Layer Offset - the layer offset is used for the viewer so that if your output layers or secondary layers are the same as the primary layers, you can offset layers in order to easily determine where the data originated.
We divide the operations into Unary (single input file), Binary (two input files; though they may be the same file), Sequential (a number of operations each following the other in a sequence) and Single Layer Mode (where layers are processed separately)
Union - all the polygons in the primary (layers are merged) are unionized so that there are no overlapping or touching polygons.
Reversal - all the polygons in the primary (layers are first merged and then unionized) are reversed. The boundary is either user defined or the extents computed and then the extents boundary is used.
Union - all data in both primary and secondary files are unionized.
And - data in the primary is run through the AND operation.
Xor - XOR outputs differences between input and output
Minus - subtracts the secondary from the primary.
Sequential
Sequential operations allows a user to define a sequence of Boolean operations; each operation works on the results of the previous operation. Only the primary input is used as a starting point.
Single Layer Mode
In this mode, each layer is treated independently of all other layers (unlike the other modes.)
Boolean Operation Settings
This button opens a dialog that controls certain parameters affecting the Boolean operation.
Polygon Format
When polygons have "holes", "islands" or "cutouts" there are a number of ways to represent this information since GDSII has no concept of holes inside of boundaries.
Cut Lines - a "cut line" runs from the outer perimeter of the polygon to the inner perimeter and then back out again along the same path.
Butting Edge - the polygon with a hole is sliced into two or more polygons that don't have holes. The edges of the sliced polygons butt up against each other.
Embedding Level - polygons are sorted by layer for each change of polarity.
Leonov - similar to embedding but child polygons belong to a parent.
Most downstream GDSII applications don't understand Embedding Level or Leonov so only use those options when you know your target understands the meaning of the sub layers.
PG Compatible - if checked, makes the output polygons compatible with a pattern generator (which uses two pairs of shutter blades mounted on a rotating head - essentially can print rotated rectangles. This output avoids acute angles.)
Smoothing - this value in UM directs the program to remove vertices whose distance is closer than the parameter. Take care when using smoothing because it may effect slightly the size/area of the boundary.
Min Gap - this value, in um, limits how close a slice (see butting edge) can come to the edge of the polygon.
Output Grid - the grid of the output file. For example, for GDSII files in units of UM, the typical output grid = 0.001. However for GDSII files in units of MM, the output grid would more likely be 0.000001.

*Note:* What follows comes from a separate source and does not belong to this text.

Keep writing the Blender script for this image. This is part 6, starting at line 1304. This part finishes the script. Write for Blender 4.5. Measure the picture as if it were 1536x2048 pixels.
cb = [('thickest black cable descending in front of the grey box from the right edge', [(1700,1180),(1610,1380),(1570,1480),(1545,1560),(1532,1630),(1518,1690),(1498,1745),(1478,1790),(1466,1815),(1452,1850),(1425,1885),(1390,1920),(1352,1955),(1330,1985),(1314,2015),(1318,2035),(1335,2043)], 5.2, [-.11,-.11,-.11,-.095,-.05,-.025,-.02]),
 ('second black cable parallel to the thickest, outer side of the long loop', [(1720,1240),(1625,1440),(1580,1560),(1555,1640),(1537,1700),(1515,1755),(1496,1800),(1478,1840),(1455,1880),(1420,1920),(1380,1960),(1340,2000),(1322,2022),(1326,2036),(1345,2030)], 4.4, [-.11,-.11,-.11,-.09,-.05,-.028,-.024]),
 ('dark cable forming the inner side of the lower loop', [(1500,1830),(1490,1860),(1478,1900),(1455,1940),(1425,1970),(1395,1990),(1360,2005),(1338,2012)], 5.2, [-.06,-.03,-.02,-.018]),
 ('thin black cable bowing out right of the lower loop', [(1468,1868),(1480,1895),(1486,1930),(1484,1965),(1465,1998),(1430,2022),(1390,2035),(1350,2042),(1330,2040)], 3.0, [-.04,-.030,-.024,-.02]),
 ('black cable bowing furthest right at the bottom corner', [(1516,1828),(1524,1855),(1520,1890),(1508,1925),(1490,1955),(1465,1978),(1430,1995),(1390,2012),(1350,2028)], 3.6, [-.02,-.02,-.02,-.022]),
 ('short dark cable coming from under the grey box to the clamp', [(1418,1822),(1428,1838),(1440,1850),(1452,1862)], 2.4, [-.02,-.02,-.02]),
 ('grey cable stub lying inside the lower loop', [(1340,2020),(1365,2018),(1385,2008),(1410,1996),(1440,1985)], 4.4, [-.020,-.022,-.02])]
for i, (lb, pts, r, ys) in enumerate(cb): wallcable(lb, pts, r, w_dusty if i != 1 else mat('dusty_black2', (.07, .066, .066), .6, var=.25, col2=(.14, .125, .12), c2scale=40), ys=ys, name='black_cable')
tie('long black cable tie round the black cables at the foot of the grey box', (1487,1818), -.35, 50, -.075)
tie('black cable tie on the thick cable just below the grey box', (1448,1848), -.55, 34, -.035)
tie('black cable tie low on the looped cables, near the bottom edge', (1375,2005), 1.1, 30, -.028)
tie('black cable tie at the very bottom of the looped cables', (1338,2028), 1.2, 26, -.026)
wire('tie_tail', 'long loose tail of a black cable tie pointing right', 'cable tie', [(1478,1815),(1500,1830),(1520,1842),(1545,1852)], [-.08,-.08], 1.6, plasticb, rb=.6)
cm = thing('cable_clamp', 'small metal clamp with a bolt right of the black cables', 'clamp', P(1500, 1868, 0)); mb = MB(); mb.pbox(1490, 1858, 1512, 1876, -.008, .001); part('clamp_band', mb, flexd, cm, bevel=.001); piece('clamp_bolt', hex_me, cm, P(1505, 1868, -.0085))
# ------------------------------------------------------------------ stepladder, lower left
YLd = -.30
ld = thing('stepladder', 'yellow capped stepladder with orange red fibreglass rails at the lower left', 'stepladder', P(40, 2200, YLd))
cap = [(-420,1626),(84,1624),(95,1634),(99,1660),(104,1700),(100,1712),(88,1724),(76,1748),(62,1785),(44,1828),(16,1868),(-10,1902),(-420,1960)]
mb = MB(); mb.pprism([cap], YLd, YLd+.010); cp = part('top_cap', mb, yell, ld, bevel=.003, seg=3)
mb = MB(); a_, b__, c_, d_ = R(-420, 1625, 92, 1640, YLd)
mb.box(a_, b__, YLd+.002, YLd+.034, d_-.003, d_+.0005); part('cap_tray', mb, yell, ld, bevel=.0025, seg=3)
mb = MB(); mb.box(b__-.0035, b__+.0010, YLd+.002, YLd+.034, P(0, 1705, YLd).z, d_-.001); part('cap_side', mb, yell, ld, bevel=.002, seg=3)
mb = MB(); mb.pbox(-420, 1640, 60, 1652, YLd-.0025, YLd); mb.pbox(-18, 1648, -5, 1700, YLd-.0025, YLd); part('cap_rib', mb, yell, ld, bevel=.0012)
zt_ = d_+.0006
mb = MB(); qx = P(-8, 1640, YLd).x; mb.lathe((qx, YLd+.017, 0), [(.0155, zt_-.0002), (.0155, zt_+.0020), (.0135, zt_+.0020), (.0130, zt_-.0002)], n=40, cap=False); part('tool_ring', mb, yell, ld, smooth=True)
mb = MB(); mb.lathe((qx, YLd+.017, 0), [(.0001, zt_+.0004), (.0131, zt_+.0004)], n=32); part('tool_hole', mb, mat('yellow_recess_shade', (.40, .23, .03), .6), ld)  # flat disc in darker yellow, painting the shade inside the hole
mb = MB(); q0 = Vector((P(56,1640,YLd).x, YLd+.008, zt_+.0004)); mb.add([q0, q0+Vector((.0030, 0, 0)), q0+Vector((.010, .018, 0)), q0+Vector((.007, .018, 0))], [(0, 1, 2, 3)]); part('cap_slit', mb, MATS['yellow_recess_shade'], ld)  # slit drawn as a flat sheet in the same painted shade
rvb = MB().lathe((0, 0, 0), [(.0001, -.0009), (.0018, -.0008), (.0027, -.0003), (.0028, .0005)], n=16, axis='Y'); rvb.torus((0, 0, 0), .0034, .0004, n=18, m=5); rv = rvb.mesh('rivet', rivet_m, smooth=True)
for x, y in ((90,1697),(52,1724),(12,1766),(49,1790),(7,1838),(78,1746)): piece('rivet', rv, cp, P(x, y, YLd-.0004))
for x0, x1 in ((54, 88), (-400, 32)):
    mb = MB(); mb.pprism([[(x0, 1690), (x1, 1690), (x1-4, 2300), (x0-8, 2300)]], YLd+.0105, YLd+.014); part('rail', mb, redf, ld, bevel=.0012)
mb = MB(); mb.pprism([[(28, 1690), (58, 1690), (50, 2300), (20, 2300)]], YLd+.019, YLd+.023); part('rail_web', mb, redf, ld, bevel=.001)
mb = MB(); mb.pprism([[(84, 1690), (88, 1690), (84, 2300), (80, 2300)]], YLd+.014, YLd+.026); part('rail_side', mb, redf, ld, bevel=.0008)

Max Points - When GDSII was originally specified the maximum number of vertices per boundary = 255. However this was an arbitrary limit and most tools support much higher number of vertices per boundary (and per path). Set the limit here and the program will insure that no output boundaries will exceed the value. The maximum is 8191 which is determined by the boundary record size.
Sliver - Due to numerical noise and arc approximation small slivers of "metal" may be generated in the Boolean output. To remove these, specify a value for sliver. Details here.
Sizing - Polygons may be sized up or down. Sizing is performed after unionization. Sizing values are typically smaller than the smallest edge of any polygon in the set or unexpected results may occur.
There are different algorithms available on how to deal with the corners of polygons. These are:
Orthogonal - use when all polygons are Manhattan (i.e. the edges are in the X or Y axis)
Three Point - to prevent acute angles from jutting out, approximate the acute angle as an arc using 3 points.
Five Point - to prevent acute angles from jutting out, approximate the acute angle using 5 points.